Il reddito di cittadinanza è uno strumento importante per tentare dentro la crisi della società del lavoro un'alternativa antagonista. E' un modo per imporre la ridistribuzione della ricchezza enorme che l'innovazione tecnologica congiunta alle forme nuove dello sfruttamento hanno creato. E' una garanzia monetaria innanzi alla precarizzazione imperante, è un modo per garantire se accompagnato da una lotta per l'abbattimento delle tasse scolastiche l'accesso alla formazione permanente, è una garanzia per i lavoratori autonomi che spesso giocano al ribasso le proprie prestazioni lavorative per mantenere una permanenza nel mercato senza autosfruttarsi.
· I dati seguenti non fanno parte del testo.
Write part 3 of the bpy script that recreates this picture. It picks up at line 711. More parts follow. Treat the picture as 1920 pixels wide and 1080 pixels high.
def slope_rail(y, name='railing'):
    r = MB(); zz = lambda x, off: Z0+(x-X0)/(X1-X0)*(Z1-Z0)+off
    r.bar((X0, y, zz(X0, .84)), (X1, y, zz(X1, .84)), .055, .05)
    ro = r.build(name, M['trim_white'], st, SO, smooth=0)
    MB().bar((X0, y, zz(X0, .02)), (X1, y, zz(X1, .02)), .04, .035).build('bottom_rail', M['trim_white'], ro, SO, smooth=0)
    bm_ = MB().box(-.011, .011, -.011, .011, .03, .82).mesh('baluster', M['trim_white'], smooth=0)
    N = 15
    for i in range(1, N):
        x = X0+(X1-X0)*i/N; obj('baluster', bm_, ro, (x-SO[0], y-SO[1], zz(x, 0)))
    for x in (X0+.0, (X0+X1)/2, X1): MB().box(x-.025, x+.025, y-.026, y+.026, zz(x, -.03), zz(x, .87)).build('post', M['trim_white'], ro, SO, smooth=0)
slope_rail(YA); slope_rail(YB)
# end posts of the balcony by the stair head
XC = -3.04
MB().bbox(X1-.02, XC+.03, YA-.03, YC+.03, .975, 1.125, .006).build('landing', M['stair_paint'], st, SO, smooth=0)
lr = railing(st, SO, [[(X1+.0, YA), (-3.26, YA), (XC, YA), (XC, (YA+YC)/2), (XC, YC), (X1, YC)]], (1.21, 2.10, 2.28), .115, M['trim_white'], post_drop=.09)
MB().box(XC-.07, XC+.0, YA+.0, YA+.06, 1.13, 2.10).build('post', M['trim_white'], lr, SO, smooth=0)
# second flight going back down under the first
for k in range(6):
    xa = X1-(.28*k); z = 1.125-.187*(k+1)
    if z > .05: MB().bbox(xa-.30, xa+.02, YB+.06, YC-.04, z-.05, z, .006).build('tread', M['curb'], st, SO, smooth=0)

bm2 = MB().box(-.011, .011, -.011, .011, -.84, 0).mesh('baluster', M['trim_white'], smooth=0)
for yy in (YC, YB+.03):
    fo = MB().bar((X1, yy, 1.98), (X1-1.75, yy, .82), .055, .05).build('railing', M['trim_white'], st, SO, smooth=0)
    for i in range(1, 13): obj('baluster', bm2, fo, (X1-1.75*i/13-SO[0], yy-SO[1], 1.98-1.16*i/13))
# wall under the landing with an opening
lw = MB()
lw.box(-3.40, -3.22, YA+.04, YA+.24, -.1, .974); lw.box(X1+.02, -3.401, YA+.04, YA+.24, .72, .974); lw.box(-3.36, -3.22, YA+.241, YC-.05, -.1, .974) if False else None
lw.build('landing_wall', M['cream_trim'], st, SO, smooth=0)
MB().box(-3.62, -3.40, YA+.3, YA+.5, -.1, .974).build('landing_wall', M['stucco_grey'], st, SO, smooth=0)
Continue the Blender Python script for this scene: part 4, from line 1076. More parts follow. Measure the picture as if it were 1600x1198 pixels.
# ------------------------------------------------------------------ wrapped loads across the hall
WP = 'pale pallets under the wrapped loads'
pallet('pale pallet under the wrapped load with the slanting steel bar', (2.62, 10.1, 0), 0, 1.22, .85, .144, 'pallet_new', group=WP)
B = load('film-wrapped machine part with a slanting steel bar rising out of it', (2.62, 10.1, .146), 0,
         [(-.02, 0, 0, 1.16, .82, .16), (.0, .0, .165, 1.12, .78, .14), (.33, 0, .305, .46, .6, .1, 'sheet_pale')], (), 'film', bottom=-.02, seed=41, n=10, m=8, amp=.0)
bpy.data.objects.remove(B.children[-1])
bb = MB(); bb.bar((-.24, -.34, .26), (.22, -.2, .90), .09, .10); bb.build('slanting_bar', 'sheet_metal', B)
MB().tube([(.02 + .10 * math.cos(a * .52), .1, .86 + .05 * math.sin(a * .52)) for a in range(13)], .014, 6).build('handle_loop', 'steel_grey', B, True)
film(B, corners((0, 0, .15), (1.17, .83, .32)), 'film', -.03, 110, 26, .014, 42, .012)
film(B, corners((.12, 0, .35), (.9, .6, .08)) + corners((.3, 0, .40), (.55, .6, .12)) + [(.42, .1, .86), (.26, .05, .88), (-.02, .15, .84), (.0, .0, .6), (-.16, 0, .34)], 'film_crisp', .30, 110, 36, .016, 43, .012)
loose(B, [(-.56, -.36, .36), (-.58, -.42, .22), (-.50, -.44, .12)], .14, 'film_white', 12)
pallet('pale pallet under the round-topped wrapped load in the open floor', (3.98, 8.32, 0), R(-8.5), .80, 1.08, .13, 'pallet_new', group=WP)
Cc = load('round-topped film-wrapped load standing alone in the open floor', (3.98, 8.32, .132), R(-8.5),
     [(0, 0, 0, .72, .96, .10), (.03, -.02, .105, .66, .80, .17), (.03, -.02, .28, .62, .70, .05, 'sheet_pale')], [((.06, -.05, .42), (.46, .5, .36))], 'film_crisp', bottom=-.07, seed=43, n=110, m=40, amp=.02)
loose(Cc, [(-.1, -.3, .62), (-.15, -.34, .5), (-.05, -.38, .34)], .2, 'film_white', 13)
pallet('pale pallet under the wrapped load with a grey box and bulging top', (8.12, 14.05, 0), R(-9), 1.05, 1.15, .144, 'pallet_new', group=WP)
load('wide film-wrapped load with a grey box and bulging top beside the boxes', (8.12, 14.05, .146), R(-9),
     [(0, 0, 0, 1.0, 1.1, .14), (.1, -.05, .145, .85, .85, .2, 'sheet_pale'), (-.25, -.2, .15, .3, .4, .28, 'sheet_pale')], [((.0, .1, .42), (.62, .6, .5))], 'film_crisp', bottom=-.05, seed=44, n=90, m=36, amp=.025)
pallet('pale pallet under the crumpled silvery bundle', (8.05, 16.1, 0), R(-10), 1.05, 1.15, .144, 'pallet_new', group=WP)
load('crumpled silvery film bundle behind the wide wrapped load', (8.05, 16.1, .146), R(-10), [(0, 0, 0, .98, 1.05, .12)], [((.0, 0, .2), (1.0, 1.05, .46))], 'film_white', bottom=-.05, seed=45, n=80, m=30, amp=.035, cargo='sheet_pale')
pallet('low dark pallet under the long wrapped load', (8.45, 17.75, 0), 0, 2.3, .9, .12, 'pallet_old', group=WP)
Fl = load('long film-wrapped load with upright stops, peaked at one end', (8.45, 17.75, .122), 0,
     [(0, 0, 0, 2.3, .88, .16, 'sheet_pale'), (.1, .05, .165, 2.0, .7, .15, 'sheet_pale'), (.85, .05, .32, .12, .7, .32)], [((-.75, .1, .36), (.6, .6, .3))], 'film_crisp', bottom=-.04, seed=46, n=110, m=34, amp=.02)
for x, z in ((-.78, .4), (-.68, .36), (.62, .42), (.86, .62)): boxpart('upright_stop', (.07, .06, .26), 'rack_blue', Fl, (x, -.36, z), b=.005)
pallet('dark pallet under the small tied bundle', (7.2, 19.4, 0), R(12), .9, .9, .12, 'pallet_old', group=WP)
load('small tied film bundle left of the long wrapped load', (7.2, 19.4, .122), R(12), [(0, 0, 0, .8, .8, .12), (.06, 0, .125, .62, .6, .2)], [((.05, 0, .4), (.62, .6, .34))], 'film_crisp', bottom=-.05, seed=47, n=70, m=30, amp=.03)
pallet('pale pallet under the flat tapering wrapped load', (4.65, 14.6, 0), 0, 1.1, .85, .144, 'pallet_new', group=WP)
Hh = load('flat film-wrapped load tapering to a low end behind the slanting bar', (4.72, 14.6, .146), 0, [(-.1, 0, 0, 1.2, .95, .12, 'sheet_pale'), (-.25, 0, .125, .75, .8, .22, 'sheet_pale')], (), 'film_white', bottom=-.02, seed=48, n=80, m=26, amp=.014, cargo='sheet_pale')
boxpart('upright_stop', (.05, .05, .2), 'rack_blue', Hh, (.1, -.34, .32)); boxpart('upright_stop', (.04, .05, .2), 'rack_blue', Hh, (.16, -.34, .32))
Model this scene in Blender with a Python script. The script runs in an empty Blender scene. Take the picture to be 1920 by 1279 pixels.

Può essere sviluppata in forme non monetarie per l'inalzamento della qualità della vita come investimento sui territori per la costruzione di reti di tutela socio-sanitaria, o come libero usufrutto dei trasporti e delle strutture ludico-ricreative. Il versante della costruzione di un welfare dal basso, della erogazione dei servizi, della costruzione di realtà autonome nuove che sappiano attraversare e valorizzare le realtà pubbliche funzionanti, diviene un terreno su cui molti centri sociali cercano di costruire una propria specificità. E' inoltre la forma politica sperimentale adeguata ai tempi. La fine del compromesso lavorista-statalista che ha dato vita al welfare-state e per il quale il risultato di molte lotte veniva capitalizzato nello spazio pubblico delle garanzie, perdendone tuttavia la gestione e delegandone la salvaguardia allo scellerato patto consociativo dei passati anni, ci impone la ricerca di un nuovo spazio dove capitalizzare energie e lotte. Non è più la presa del potere statale l'orizzonte nel quale muoversi, bensì quello di farlo funzionare in una direzione diversa da quello dirigista-socialista, non più reddito e servizi secondo lo schema welfarista, ma reddito e produzione di attività autorganizzate, nel tentativo di gestire e tutelare le proprie garanzie.

CONTRO LA LEGA, CONTRO IL SECESSIONISMO, CONTRO IL RAZZISMO
PER UN FEDERALISMO SOCIALE, PER IL DIRITTO AL LAVORO, ALLA FORMAZIONE PERMANENTE, PER LA COSTRUZIONE DI NUOVE TUTELE SOCIALI.